ボール式の
マウスは、 ボールの回転からマウスの移動距離や方向を検出していました。
しかししばらく使っているうちに、 マウスカーソルの動きが鈍くなってしまうことがあります。
こうなるとマウス内部のローラーに絡まっているホコリやゴミを掃除しなければなりません。
…面倒でした。

光学式マウスはその欠点を取り除いたもので、 マウスの移動量を機械的にではなく、 光学的に検出しています。
光学式マウスの中央には、 ボールの代わりに IC があります。
これが光センサです。
IC の右側にある複雑な形の透明のプラスチック部品は、
マウスパッド表面の照明用
LED と関連光学系部品です
(写真をクリックすると拡大表示されます。)。

光学系は左図

のようになっています。
LED から出た光は、 まずレンズとプリズムが一体になっている透明樹脂部品に入り、
プリズムの部分で反射を繰り返してマウスパッドの表面に斜めに当たります。
ここで乱反射した光の一部分が再びレンズ&プリズムユニットを通って入り、
センサ上にマウスパッド表面の拡大像を結びます。

左の写真はレンズ&プリズムユニットです。
光は右上から水平に入ってきて下に曲がり、 さらに斜め前方に曲げられて、
レンズの真下でマウスパッドを照らします。
夕日の影は長いように、 斜めに照明すれば表面の凹凸は見やすくなります。

左はどこにでもあるコピー用紙の 0.5×0.5mm ほどのエリアを拡大した写真です。
肉眼では真っ白に見えても、 顕微鏡で見ると不規則な凹凸のあることが分かります。
斜めから照明するとそれが強調されます。
光学式マウスは、 このような不規則な模様を 「見る」 ことによって移動量を算出します。
下図左は、 このような不規則な模様を拡大したものと考えてください。
光学式マウスがその上に乗っています。
黄色の枠内が光学式マウスのセンサの画像です。
同じものが右の 「センサ画像」 と書かれているところにも表示されています。
下図左の黄色の枠内をマウスでドラッグすると、 光学式マウスがマウスパッド上を移動します。
光学式マウスが動くと、 センサの画像も変化します。
元の画像は薄い黄色の枠で、 元の画像と移動後の画像の共通部分はオレンジ色の枠内で表示されています。
この共通部分、 オレンジ色の枠の位置と大きさを調べれば、 マウスの移動量が分かります。
このページいちばん上の写真のマウスに使われている光センサは、 1 秒間に最大 2300 回、
こうした画像の新旧を比較して共通部分を検出する処理を行うことができます。
センサの画素数は 16×16 ピクセル、 解像度は 800cpi
(counts per inch) ですから、
マウスパッド表面の約 0.5×0.5mm のエリアを見ています。
秒速 7cm の速さでマウスを動かしたとき、 画像が 1 ピクセルづつ移動していく計算になります。

左の写真は基板の裏面から見た光センサのお腹です。
この穴から光が入ります。
上の光学系の図

でもこの写真でも、
センサは普通の IC のように樹脂で固められているのではなく、 単に 「箱」 に入っているだけように見えます。

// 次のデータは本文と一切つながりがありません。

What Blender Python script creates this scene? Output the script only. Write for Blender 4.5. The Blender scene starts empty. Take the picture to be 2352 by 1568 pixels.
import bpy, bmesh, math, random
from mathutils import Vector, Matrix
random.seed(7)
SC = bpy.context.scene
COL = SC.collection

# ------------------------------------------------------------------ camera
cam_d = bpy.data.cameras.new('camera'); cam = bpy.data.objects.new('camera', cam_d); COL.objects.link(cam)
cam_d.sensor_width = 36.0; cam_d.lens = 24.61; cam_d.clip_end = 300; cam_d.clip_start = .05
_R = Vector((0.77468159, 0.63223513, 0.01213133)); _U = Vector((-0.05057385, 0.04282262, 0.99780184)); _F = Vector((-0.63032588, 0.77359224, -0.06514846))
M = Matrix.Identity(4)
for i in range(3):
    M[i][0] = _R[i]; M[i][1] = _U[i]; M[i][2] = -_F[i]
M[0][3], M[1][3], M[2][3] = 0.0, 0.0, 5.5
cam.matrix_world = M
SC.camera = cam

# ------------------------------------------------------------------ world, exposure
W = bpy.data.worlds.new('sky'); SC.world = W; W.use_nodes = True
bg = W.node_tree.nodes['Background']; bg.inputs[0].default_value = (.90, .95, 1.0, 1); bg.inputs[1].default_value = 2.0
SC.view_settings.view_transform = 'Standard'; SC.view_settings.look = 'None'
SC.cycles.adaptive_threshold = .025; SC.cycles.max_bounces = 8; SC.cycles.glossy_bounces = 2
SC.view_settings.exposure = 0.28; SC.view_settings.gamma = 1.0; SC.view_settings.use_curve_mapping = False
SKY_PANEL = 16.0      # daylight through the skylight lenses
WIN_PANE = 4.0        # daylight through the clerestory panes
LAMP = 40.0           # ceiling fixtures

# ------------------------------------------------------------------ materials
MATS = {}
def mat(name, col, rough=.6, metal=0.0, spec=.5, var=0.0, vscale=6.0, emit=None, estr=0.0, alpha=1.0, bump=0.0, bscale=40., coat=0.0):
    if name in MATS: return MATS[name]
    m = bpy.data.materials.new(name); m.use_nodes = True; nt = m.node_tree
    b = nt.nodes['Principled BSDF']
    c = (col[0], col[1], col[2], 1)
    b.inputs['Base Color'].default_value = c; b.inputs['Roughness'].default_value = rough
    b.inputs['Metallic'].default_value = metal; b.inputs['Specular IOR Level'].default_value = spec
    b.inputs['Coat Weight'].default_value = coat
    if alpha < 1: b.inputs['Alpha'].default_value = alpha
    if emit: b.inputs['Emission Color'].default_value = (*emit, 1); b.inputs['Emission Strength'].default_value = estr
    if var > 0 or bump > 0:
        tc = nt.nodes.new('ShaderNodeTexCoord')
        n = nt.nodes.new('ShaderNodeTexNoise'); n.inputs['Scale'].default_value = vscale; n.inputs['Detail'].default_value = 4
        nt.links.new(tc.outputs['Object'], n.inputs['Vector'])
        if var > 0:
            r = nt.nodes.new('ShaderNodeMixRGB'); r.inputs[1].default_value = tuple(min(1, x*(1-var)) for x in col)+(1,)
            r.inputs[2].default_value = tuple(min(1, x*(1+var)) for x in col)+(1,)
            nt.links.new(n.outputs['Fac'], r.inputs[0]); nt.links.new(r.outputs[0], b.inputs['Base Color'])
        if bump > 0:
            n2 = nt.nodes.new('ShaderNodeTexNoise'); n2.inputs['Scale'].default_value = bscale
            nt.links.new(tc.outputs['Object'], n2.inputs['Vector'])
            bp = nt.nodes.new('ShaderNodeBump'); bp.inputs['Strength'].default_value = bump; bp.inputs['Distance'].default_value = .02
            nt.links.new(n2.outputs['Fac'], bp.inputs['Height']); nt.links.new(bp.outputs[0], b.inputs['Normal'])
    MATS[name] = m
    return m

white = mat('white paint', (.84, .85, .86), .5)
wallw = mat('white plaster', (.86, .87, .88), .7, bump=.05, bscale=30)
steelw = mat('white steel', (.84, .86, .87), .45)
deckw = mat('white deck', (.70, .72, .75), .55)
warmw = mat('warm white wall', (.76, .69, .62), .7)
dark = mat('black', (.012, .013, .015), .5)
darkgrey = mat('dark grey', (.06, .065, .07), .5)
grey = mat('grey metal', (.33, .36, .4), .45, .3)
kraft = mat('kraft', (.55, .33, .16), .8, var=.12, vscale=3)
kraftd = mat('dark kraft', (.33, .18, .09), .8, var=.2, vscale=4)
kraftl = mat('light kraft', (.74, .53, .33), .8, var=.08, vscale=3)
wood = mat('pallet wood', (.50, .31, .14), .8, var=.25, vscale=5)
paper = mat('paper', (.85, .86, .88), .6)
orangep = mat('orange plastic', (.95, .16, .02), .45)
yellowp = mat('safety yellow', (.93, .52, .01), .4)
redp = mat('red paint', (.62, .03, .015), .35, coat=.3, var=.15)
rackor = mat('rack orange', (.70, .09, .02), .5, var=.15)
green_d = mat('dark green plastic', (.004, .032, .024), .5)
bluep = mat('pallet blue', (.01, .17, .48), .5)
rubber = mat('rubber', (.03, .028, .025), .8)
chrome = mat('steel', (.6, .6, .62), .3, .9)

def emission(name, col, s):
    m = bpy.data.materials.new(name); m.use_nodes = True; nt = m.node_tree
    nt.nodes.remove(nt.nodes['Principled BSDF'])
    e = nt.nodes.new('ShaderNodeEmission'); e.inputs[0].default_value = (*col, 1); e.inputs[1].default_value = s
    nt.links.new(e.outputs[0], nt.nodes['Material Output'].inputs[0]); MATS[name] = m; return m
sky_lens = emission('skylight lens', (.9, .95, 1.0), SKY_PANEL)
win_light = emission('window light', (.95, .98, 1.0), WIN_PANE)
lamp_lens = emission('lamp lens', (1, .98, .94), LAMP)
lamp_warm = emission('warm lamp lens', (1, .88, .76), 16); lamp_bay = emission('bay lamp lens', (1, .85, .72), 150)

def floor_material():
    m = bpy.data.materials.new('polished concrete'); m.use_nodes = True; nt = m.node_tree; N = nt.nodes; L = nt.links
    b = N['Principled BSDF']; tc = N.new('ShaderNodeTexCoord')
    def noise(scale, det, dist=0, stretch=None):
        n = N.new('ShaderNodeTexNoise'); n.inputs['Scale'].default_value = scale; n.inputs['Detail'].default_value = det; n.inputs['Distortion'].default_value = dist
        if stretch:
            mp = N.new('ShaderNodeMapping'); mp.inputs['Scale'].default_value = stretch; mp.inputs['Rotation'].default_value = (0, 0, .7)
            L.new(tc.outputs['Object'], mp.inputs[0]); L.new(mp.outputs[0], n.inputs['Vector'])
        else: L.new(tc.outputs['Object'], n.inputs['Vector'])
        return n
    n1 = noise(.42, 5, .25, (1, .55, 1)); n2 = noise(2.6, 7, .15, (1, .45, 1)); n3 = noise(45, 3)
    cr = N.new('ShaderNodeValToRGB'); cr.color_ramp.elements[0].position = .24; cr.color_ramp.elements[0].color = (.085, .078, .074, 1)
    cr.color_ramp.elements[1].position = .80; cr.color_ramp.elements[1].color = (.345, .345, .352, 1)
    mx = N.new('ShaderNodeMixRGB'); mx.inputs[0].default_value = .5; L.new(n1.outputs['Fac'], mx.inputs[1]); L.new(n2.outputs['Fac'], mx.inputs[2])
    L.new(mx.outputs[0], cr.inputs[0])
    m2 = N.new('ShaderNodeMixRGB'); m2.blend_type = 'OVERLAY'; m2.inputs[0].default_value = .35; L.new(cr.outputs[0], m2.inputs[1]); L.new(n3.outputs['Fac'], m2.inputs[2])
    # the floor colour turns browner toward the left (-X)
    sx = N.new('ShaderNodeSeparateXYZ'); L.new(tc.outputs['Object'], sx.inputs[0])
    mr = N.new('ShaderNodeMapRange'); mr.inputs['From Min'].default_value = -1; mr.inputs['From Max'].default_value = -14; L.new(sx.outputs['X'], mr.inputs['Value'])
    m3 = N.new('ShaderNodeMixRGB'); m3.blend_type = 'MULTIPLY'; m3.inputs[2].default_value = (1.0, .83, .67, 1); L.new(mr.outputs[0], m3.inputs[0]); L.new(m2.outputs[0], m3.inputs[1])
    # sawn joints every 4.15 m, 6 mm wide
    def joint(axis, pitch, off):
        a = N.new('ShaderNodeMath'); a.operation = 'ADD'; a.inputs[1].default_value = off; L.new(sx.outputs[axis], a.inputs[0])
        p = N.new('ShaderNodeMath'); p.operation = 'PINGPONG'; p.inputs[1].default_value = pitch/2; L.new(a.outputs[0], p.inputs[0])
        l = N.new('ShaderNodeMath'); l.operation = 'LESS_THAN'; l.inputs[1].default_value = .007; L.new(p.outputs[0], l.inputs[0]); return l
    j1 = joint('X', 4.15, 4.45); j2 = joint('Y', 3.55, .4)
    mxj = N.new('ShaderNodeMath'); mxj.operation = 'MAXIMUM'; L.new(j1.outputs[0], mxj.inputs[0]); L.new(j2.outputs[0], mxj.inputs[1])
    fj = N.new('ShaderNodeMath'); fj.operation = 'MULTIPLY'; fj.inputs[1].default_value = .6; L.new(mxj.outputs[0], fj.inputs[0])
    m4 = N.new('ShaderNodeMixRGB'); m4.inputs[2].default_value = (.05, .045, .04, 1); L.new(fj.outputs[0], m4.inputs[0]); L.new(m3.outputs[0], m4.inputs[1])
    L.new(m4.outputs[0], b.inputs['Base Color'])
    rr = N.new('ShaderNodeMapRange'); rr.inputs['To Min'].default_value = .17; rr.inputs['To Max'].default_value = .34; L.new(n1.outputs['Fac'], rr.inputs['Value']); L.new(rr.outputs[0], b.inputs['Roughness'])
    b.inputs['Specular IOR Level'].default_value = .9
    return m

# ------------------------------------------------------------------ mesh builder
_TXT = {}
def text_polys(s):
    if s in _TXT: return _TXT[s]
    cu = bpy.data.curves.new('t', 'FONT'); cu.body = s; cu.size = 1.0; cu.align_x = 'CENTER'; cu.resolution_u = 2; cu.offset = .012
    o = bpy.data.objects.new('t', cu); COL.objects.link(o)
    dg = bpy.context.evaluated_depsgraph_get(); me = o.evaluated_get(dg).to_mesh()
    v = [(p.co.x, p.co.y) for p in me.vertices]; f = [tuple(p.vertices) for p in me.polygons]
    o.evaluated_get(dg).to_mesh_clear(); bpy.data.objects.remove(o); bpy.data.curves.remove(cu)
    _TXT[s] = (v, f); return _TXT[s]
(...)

で、 ものは試し、 パッケージの隙間に細いドライバを差し込んでこじ開けると、
いとも簡単にぱかんと開いて、 チップがむき出しになりました。
左側にセンサのチップがあります。

これが、 箱入り娘の顕微鏡写真。
左に規則正しく並んでいる正方形の部分がイメージセンサでしょう。
センサ 1 画素のサイズは 60×60μm 程度で、 通常のイメージセンサより 1 桁ばかり大きいようです。
感度を確保するためでしょうか。
光は IC パッケージ底面の小さい穴から入ってきますが、
ここからは当然ホコリも入ってきます

。
マウスにきちんと組み込まれていれば心配ありませんが、 不用意に分解するのはよした方がいいようです。
蓋を開いて顕微鏡で見ると、 無数のゴミやホコリ、 繊維クズなどがありました。
エアーで吹き飛ばしたり、 ずいぶん苦労しましたが、 小さい異物がまだ随所に残っています
(写真をクリックすると拡大表示されます)。